Friday Book Pick: Finding Sanctuary: How the Wild Work of Peace Restored the Heart of a Sandy Hook Mother By Jennifer Hubbard
This book was sent to me by mistake. I opened the white bubble-wrap priority mail envelope noticing the return address, and I was pretty sure I knew what the envelope contained. Some months ago, my friend Kelly Wahlquist had asked me to write a blurb for her new book, Called by Name, and I thought this envelope was finally her new book—hot off the press. So, when I got through the bubble-wrap and found instead Finding Sanctuary by Jennifer Hubbard, I was a little surprised. The name was familiar to me from the Magnificat (the monthly periodical with the daily readings for Mass, prayers and meditations). The meditation selections in Magnificat are varied. Some are by Fathers of the Church; by Popes, past and present; canonized saints; and also, contemporary “pilgrims” like Jennifer Hubbard. The brief meditations end with the author’s name and a two or three-sentence biography. The two sentences after Jennifer Hubbard’s name give me pause every time I read them. “Jennifer Hubbard resides in Newtown, Conn. The younger of her two children, Catherine Violet, was a victim of the Sandy Hook Elementary School shooting in 2012.” This barren description makes me stop every time. Sometimes I think, “That poor woman, forever labeled according to that incomprehensibly awful event that took the life of her precious child.” Those two sentences have provoked many thoughts in me over the years since her writing first began to appear in Magnificat. They contained all I knew of Jennifer Hubbard.
In the weeks of Easter we try hard to imagine the Resurrection—don’t we? We place ourselves in the garden with Mary when she hears her name uttered by the very Person she is grieving. We imagine the traumatized Apostles huddled in the Upper Room and try to contemplate what it was like the first time they saw Jesus alive again and walking through walls. The Gospel says they were incredulous with joy. It is almost as if a new word for this resurrection joy should be invented because this joy is different. These weeks of Eastertide are about life and the unspeakable joy that banishes grief and about hope eternal. Will you be surprised when I suggest that the new book by Jennifer Hubbard, who “resides in Newtown, Conn. The younger of her two children, Catherine Violet, was a victim of the Sandy Hook Elementary School shooting in 2012” is the perfect Easter book? It really is.
As Fr. Peter Cameron, O.P. says in the forward, it is an “achingly beautiful book.” It is raw. It is honest. It is at moments difficult to read. She writes her story not for the curious readers of tabloids, but rather for the suffering—for the lost. This book is a testimony to the reality of Jesus Christ alive and walking through kitchen walls in suburbia to encounter those who earnestly seek Him.

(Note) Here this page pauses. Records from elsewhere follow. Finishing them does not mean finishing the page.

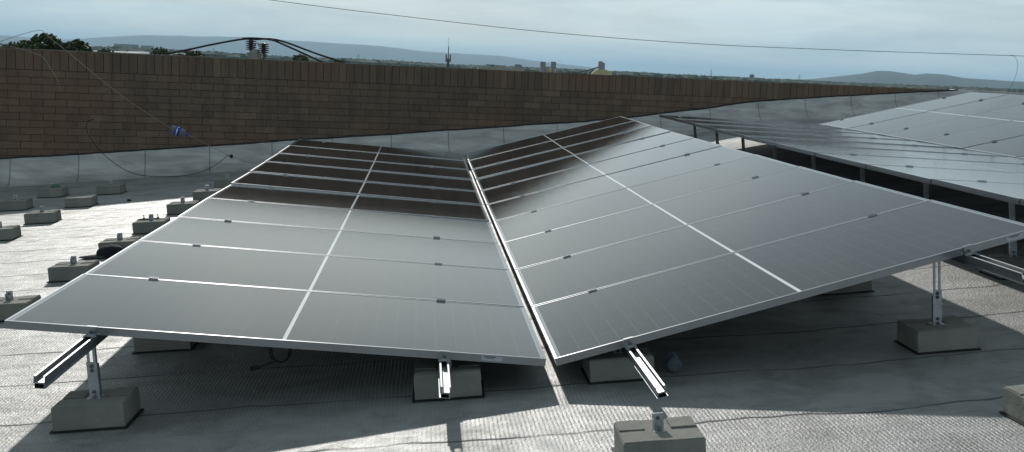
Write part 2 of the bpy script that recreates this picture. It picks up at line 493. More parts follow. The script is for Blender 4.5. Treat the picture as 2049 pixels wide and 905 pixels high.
# U channel with turned lips on a narrower foot
PROF = [(-.021,0),(-.021,-.028),(-.0165,-.030),(-.0165,-RH),(-.023,-RH),(-.023,-RH-.0025),(.023,-RH-.0025),(.023,-RH),(.0165,-RH),(.0165,-.030),(.021,-.028),(.021,0),
        (.013,0),(.013,-.0025),(.0185,-.0025),(.0185,-.024),(-.0185,-.024),(-.0185,-.0025),(-.013,-.0025),(-.013,0)]
def rail(F, which, y_start, y_end, label):
    d = RAILD[(F.rnd, which)]
    b = bmesh.new(); prev = None
    o0, xv, t, zv = rail_frame(F, y_start, d, 0)
    rot = Matrix((xv, t, zv)).transposed().to_4x4(); rot.translation = o0
    inv = rot.inverted()
    ys = [y_start, 0] + [k*.577 for k in range(1, int(y_end/.577)+1)] + [y_end]
    for y in ys:
        p0, xv, tt, zv = rail_frame(F, y, d, 0)
        ring = [b.verts.new(inv @ (p0 + xv*a + zv*c)) for a, c in PROF]
        if prev:
            n = len(ring)
            for i in range(n):
                b.faces.new([prev[i], ring[i], ring[(i+1)%n], prev[(i+1)%n]])
        else:
            first = ring
        prev = ring
    bmesh.ops.triangle_fill  # ends are closed with thin strips below
    def cap(r, flip):
        for q in ((0,1,18-0,19),(1,2,3),):
            pass
    n = len(PROF)
    for rg, fl in ((first, 1), (prev, 0)):
        quads = [(19,0,1,17),(19,17,18),(12,14,15),(11,12,15,10),(1,10,15,16),(1,16,17),(10,1,2,9),]
        for q in ((0,1,16,17),(0,17,18,19),(11,12,13,14),(11,14,15,10),(1,2,9,10,15,16)):
            try: b.faces.new([rg[i] for i in q][::(-1 if fl else 1)])
            except ValueError: pass
        for q in ((4,5,6,7),):
            try: b.faces.new([rg[i] for i in q])
            except ValueError: pass
    r = thing('mounting_rail', label, 'rail', rot, 'aluminium rails under the solar panels')
    obj('channel', b, M_RAIL, r)
    # clamps: mid clamps in the joints, end clamp at the front edge
    for k in range(0, 11):
        y = F.y0 + k*PITCH
        if k == 0: y = F.y0 + .01
        p0, xv, tt, zv = rail_frame(F, max(y, .31) if k else .31, d, 0)
        p0 = F.pt(y, d)
        M = Matrix((xv, tt, zv)).transposed().to_4x4(); M.translation = p0
        M = inv @ M
        b = bmesh.new()
        if k == 0:
            box(b, -.022, .022, -.0045, .012, .0006, .0032)      # lip over the frame
            box(b, -.022, .022, -.0085, -.0015, -.040, .0032)  # face plate
            box(b, -.026, .026, -.030, -.0085, -.0385, -.0355)
            c = obj('end_clamp', b, M_ALU, r); c.matrix_local = M
            b = bmesh.new(); lathe(b, [(.0075,0),(.0075,.004),(.005,.006)], 10, 0, Matrix.Translation((0,-.0085,-.020)) @ Matrix.Rotation(R_(90), 4, 'X'))
            bo = obj('bolt', b, M_BOLT, c)
        else:
            box(b, -.0245, .0245, -.018, .018, .0006, .0042)
            box(b, -.0245, .0245, -.0165, -.0135, .0042, .0075); box(b, -.0245, .0245, .0135, .0165, .0042, .0075)
            box(b, -.020, .020, -.0055, .0055, -.034, .0006)
            c = obj('mid_clamp', b, M_ALU, r); c.matrix_local = M
    return r
rail(F1, 'o', -.66, 11.6, 'aluminium rail sticking out past the near left slope, over the tall left post')
rail(F1, 'i', -.44, 11.6, 'aluminium rail end pointing at the viewer, just left of the valley gap')
rail(F2, 'i', -.66, 11.6, 'aluminium rail poking out low just right of the valley gap')
rail(F2, 'o', -.50, 11.6, 'aluminium rail running out at the right edge, past the tall right post')
rail(F3, 'o', -.55, 11.5, 'aluminium rail along the row of posts beyond the near right slope')
rail(F3, 'i', -.4, 11.5, 'inner aluminium rail under the far slope that falls to the right')
rail(F4, 'i', -.5, 11.4, 'inner aluminium rail under the rising slope at the far right')
rail(F4, 'o', -.5, 11.4, 'outer aluminium rail under the rising slope at the far right')

# ------------------------------------------------------------------ ballast blocks with brackets and posts
BW, BD, BH = .30, .255, .112
def body_bm(seed, w=BW, d=BD):
    b = bmesh.new(); rnd = random.Random(seed)
    box(b, -w/2, w/2, -d/2, d/2, .006, BH-.006)
    # top pads left standing around a shallow cross-shaped channel
    e = .004
    box(b, -w/2+e, -.05, .012, d/2-e, BH-.0065, BH)
    box(b, .05, w/2-e, .012, d/2-e, BH-.0065, BH+.001)
    box(b, -w/2+e, w/2-e, -d/2+e, -.012, BH-.0065, BH-.0015)
    box(b, -.049, .049, -.0115, d/2-e, BH-.0065, BH-.004)
    bmesh.ops.bevel(b, geom=[x for x in b.edges], offset=.0028, segments=2, affect='EDGES', profile=.6)
    bmesh.ops.subdivide_edges(b, edges=[x for x in b.edges if x.calc_length() > .05], cuts=3, use_grid_fill=True)
    for v in b.verts:
        n = noise.noise_vector(v.co*22 + Vector((seed*3.1, 0, 0)))
        v.co += n*.0022
    return b
bodies = []
for i in range(5):
    b = body_bm(i); me = bpy.data.meshes.new('block_body'); b.normal_update(); b.to_mesh(me); b.free(); me.materials.append(M_CONC); bodies.append(me)
b = bmesh.new(); box(b, -BW/2-.012, BW/2+.012, -BD/2-.014, BD/2+.008, .0015, .0055)
me_pad = bpy.data.meshes.new('block_pad'); b.normal_update(); b.to_mesh(me_pad); b.free(); me_pad.materials.append(M_RUB)
def bracket_bm():
    b = bmesh.new(); z = BH-.004
    box(b, -.021, .021, -.035, .022, z, z+.004)
    box(b, -.021, .021, .006, .011, z+.004, z+.062)
    box(b, -.021, -.0165, -.012, .006, z+.004, z+.045)
    return b
b = bracket_bm(); me_br = bpy.data.meshes.new('bracket'); b.normal_update(); b.to_mesh(me_br); b.free(); me_br.materials.append(M_STEEL)
b = bmesh.new(); lathe(b, [(.009,BH),(.009,BH+.006),(.005,BH+.007),(.005,BH+.013)], 8, 0, Matrix.Translation((.002,-.018,0)))
lathe(b, [(.007,0),(.007,.004)], 8, 0, Matrix.Translation((0,.006,BH+.04)) @ Matrix.Rotation(R_(90), 4, 'X'))
me_bo = bpy.data.meshes.new('anchor_bolt'); b.normal_update(); b.to_mesh(me_bo); b.free(); me_bo.materials.append(M_BOLT)

def block_mat(x, y, rz=0):
    gx = (roofz(x+.15, y)-roofz(x-.15, y))/.3; gy = (roofz(x, y+.15)-roofz(x, y-.15))/.3
    zv = Vector((-gx, -gy, 1)).normalized(); xv = Vector((1, 0, gx)).normalized(); yv = zv.cross(xv)
    M = Matrix((xv, yv, zv)).transposed().to_4x4() @ Matrix.Rotation(rz, 4, 'Z'); M.translation = Vector((x, y, roofz(x, y)+.0015))
    return M
cnt = [0]
def ballast(x, y, label, rz=None, post=None, bracket=True, solid=False, group='concrete ballast blocks on the roof'):
    cnt[0] += 1
    rz = R_(random.uniform(-2.5, 2.5)) if rz is None else R_(rz)
    M = block_mat(x, y, rz)
    o = thing('ballast_block', label, 'concrete block', M, group)
    link(bpy.data.objects.new('block', bodies[cnt[0] % 5]), o)
    link(bpy.data.objects.new('rubber_pad', me_pad), o)
    if post is not None:
        H = post - .004           # height of the rail foot above the block top, along the block's normal
        z = BH-.004
        b = bmesh.new()           # lower angle, open to the right
        box(b, -.030, .030, -.034, .026, z, z+.004)
        lo = min(.175, H*.72)
        box(b, -.022, .022, -.013, -.009, z+.004, z+lo); box(b, .0185, .0225, -.009, .019, z+.004, z+lo-.012)
        box(b, -.0225, -.019, -.009, .004, z+.004, z+lo-.03)
        pm = obj('post', b, M_STEEL, o)
        b = bmesh.new()           # upper slotted blade
        top = z+H+.028
        zz = z+lo*.55
        box(b, -.019, -.007, -.0085, -.0050, zz, top); box(b, .007, .019, -.0085, -.0050, zz, top)
        box(b, -.007, .007, -.0085, -.0050, zz, z+lo-.01); box(b, -.007, .007, -.0085, -.0050, top-.02, top)
        box(b, .0155, .0183, -.005, .014, zz, top-.004)
        if solid: box(b, -.0065, .0065, -.0080, -.0055, z+lo-.008, top-.021)
        obj('slotted_blade', b, M_STEEL, o)
        for bz in (lo-.018, lo-.037, .030):
            b = bmesh.new(); lathe(b, [(.0085,0),(.0085,.005),(.005,.006),(.005,.010)], 8, 0, Matrix.Translation((0,-.013,z+bz)) @ Matrix.Rotation(R_(90), 4, 'X'))
            obj('bolt', b, M_BOLT, pm)
        b = bmesh.new(); lathe(b, [(.009,0),(.009,.006),(.004,.007),(.004,.012)], 8, 0, Matrix.Translation((.0,-.024,z+.004)))
        obj('anchor_bolt', b, M_BOLT, pm)
    elif bracket:
        br = link(bpy.data.objects.new('bracket', me_br), o)
        link(bpy.data.objects.new('bolt', me_bo), br)
    return o
def railfoot(F, which, y):
    p0, xv, t, zv = rail_frame(F, y, RAILD[(F.rnd, which)], 0)
    return p0 - zv*(RH+.0025)
def under(F, which, y, label, dx=0, solid=False):
    p = railfoot(F, which, y)
    H = p.z - roofz(p.x+dx, y) - BH
    return ballast(p.x+dx, y, label, rz=random.uniform(-1.5, 1.5), post=H if H > .10 else None, solid=solid)
NTH = ['first', 'second', 'third', 'fourth', 'fifth', 'sixth', 'seventh', 'eighth', 'ninth']
o = under(F1, 'o', .0, 'concrete block with a tall steel post under the front left panel corner', .02)
o.matrix_world = block_mat(-1.985, .012, R_(-1))
o = under(F2, 'o', .25, 'concrete block with a tall slotted steel post, front right under the panel edge', -.01)
under(F1, 'i', .08, 'grey concrete block in shade left of the valley gap, behind the short rail end', .03)
under(F2, 'i', .16, 'grey concrete block in shade right of the valley gap, behind the slanting rail end', -.035)
ballast(.30, -1.0, 'concrete block in the sun at the bottom edge, with a single upright bracket', rz=-1.5)
ballast(1.885, -.93, 'concrete block cut off by the right edge of the picture, below the tall right post', rz=2)
for k in range(1, 9):
    y = 1.25*k
    under(F1, 'o', y+.13, ('concrete block half hidden under the left slope behind the tall left post' if k == 1 else 'concrete block under the outer left rail, %s from the front' % NTH[k]), .03)
    under(F2, 'o', y+.42, ('dark concrete block under the right slope, left of the tall right post' if k == 1 else 'concrete block under the outer right rail, %s from the front' % NTH[k]), .03)
    if k < 4:
        under(F1, 'i', y+.1, 'concrete block deep under the left slope beside the valley, %s from the front' % NTH[k])
        under(F2, 'i', y+.2, 'concrete block deep under the right slope beside the valley, %s from the front' % NTH[k])
for k in range(0, 9):
    y = .42 + 1.25*k
    under(F3, 'o', y, 'concrete block with a post, in the alley behind the near right slope, %s from front' % NTH[k], .0, True)
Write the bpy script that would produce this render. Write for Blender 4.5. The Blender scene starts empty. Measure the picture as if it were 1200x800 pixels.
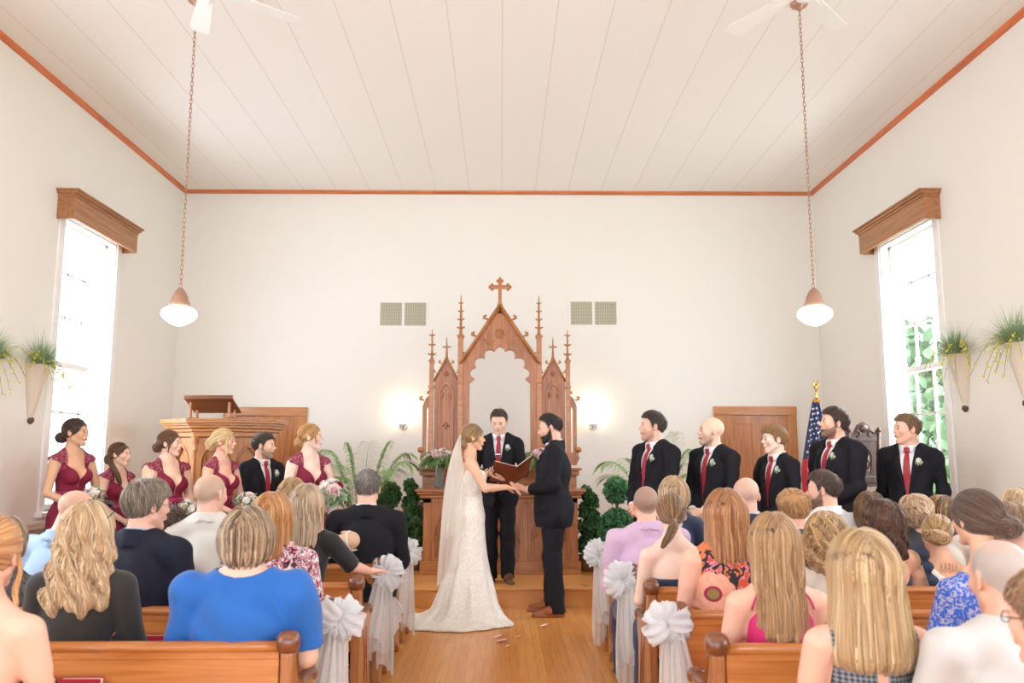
import bpy, bmesh, math, random
import numpy as np
from mathutils import Vector, Matrix
random.seed(7); RNG = np.random.default_rng(11)
PI = math.pi
SC = bpy.context.scene
COL = SC.collection
# ------------------------------------------------------------------ camera
F_PX = 980.0; H_CAM = 1.45
TILT = math.atan(136.5/F_PX); YAW = math.atan(12.0/F_PX)
cam_d = bpy.data.cameras.new('camera'); cam = bpy.data.objects.new('camera', cam_d); COL.objects.link(cam)
cam_d.sensor_width = 36; cam_d.lens = F_PX*36/1200; cam_d.clip_end = 200; cam_d.clip_start = .05
cam.location = (0, 0, H_CAM)
RC = Matrix.Rotation(-YAW, 3, 'Z') @ Matrix.Rotation(PI/2+TILT, 3, 'X')
cam.rotation_euler = RC.to_euler()
cam_d.dof.use_dof = True; cam_d.dof.focus_distance = 8.0; cam_d.dof.aperture_fstop = 3.2
SC.camera = cam
def P(px, py, y):
    """world point seen at photo pixel (px, py) on the plane Y = y"""
    r = RC @ Vector(((px-600)/F_PX, (400-py)/F_PX, -1))
    t = y/r.y
    return Vector((r.x*t, y, H_CAM+r.z*t))
# ------------------------------------------------------------------ materials
def srgb(c):
    if isinstance(c, str):
        c = c.lstrip('#'); c = [int(c[i:i+2], 16)/255 for i in (0, 2, 4)]
    return tuple((v/12.92 if v <= .04045 else ((v+.055)/1.055)**2.4) for v in c[:3])
MATS = {}
def mat(name, col=(.8, .8, .8), rough=.5, metal=0, bump=None, emis=None, spec=.5, noise=None, sheen=0, alpha=1, trans=0, sub=0, attr=None, coat=0):
    """principled material; noise=(scale, amount, stretch xyz, second colour); bump=(scale, strength, stretch)"""
    if name in MATS: return MATS[name]
    m = bpy.data.materials.new(name); m.use_nodes = True; MATS[name] = m
    nt = m.node_tree; N = nt.nodes; L = nt.links; b = N['Principled BSDF']
    c = srgb(col) if not isinstance(col, tuple) or max(col) <= 1 else col
    b.inputs['Base Color'].default_value = (*c, 1)
    b.inputs['Roughness'].default_value = rough; b.inputs['Metallic'].default_value = metal
    b.inputs['Specular IOR Level'].default_value = spec
    b.inputs['Coat Weight'].default_value = coat
    if sheen: b.inputs['Sheen Weight'].default_value = sheen; b.inputs['Sheen Roughness'].default_value = .5
    if alpha < 1: b.inputs['Alpha'].default_value = alpha
    if trans: b.inputs['Transmission Weight'].default_value = trans
    if sub: b.inputs['Subsurface Weight'].default_value = sub; b.inputs['Subsurface Radius'].default_value = (.02, .008, .004)
    if emis: b.inputs['Emission Color'].default_value = (*srgb(emis[0]), 1); b.inputs['Emission Strength'].default_value = emis[1]
    csock = None
    if attr:
        a = N.new('ShaderNodeAttribute'); a.attribute_name = attr; csock = a.outputs['Color']
        L.new(csock, b.inputs['Base Color'])
    def coords(st):
        tc = N.new('ShaderNodeTexCoord'); mp = N.new('ShaderNodeMapping'); mp.inputs['Scale'].default_value = st
        L.new(tc.outputs['Object'], mp.inputs['Vector']); return mp.outputs['Vector']
    if noise:
        sc_, am, st, c2 = noise
        n = N.new('ShaderNodeTexNoise'); n.inputs['Scale'].default_value = sc_; n.inputs['Detail'].default_value = 6
        L.new(coords(st), n.inputs['Vector'])
        r = N.new('ShaderNodeValToRGB'); r.color_ramp.elements[0].position = .5-am/2; r.color_ramp.elements[1].position = .5+am/2
        r.color_ramp.elements[0].color = (*srgb(c2), 1); r.color_ramp.elements[1].color = (*c, 1)
        L.new(n.outputs['Fac'], r.inputs['Fac'])
        if csock:
            mx = N.new('ShaderNodeMix'); mx.data_type = 'RGBA'; mx.blend_type = 'MULTIPLY'; mx.inputs['Factor'].default_value = 1
            L.new(csock, mx.inputs[6]); L.new(r.outputs['Color'], mx.inputs[7]); L.new(mx.outputs[2], b.inputs['Base Color'])
        else: L.new(r.outputs['Color'], b.inputs['Base Color'])
    if bump:
        n = N.new('ShaderNodeTexNoise'); n.inputs['Scale'].default_value = bump[0]; n.inputs['Detail'].default_value = 4
        L.new(coords(bump[2] if len(bump) > 2 else (1, 1, 1)), n.inputs['Vector'])
        bp = N.new('ShaderNodeBump'); bp.inputs['Strength'].default_value = bump[1]; bp.inputs['Distance'].default_value = .01
        L.new(n.outputs['Fac'], bp.inputs['Height']); L.new(bp.outputs['Normal'], b.inputs['Normal'])
    return m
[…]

Jennifer Hubbard recounts step by step the rebuilding of her life. This book is about how she was crushed by suffering and remade. It is about the power of the Holy Spirit to bring about newness—an unimaginable, beyond possibility, newness. Her story begins in darkness with the greatest of sorrows—the death of her precious child—but it leads to the brilliant light of faith and the eternal radiance of hope.
I did not receive this beautiful resurrection book by mistake after all. I can think of several dear friends right off the top of my head who need a ray of light in their darkness, something to grasp onto in the ocean of suffering in which they are immersed, and this book could be a real help to them and to scores of others. Suffering has the capacity to make us wither inside and writhe against God, or it can open us to a profound inflow of grace. The greatness of our Faith is not that it has the capacity to explain away suffering, but rather, that it gives it meaning. Simone Weil put it this way, “The extreme greatness of Christianity lies in the fact that it does not seek a supernatural remedy for suffering but a supernatural use for it” (as quoted by Fr. Peter Cameron in the forward). No, it was not by mistake, rather by a stroke of Divine Providence, that I should read all that has been missing in the two-line biography of the author, Jennifer Hubbard, who is a living witness to the Resurrection of Jesus Christ from the dead and a disciple of hope.
Eastertide happens in the springtime on purpose, and no matter what grief or suffering we carry, the soft green buds on trees and pink and white blossoms tossing their petals to the gentle breeze have a way of drawing our gaze outward to the possibility of hope. This new book is as fresh as the blossoms and promises new life for those who take the path that Jennifer Hubbard took. Rather than collapsing into the darkness she took the way of light—with the One Who is Light itself.
Christ is Risen! Indeed, He is Risen!